Tuesday, December 13, 2016

Trailblazers in Black History: Don Barksdale

 

By Curtis Harris

The 2016 NBA All-Star Game will be the first held outside the United States. But until Pau Gasol was named as the replacement for injured Bulls teammate Jimmy Butler, it nearly held an even more interesting first distinction: the first NBA All-Star Game with no white players.

Even as the NBA is predominantly black, there has always been at least one white All-Star. European influence in recent years has helped, be it Gasol, his brother Marc or Dirk Nowitzki. Like Pau Gasol this year, these players deserved to be in the game. But they also make for a dramatic contrast from the NBA's very first All-Star showcase, held in Bostin in March 1951.
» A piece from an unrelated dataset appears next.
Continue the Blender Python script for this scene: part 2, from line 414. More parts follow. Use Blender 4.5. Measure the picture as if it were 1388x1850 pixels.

The league itself was nearly all white in its second season, with four black players rostered that season: Boston’s Chuck Cooper, New York’s Nathaniel “Sweetwater” Clifton, Tri-Cities’ Hank DeZoine and Washington’s Earl Lloyd. Those four men broke the NBA’s color barrier that season, but it was up to another player, who arrived the following season, to ultimately break the All-Star color line.

In October 1951, 28-year-old Don Barksdale joined the Baltimore Bullets. Raised in California, Barksdale was a fantastic athlete and basketball star on the West Coast from his collegiate days at UCLA — before John Wooden arrived — and his sterling play for the AAU’s Oakland Bittners.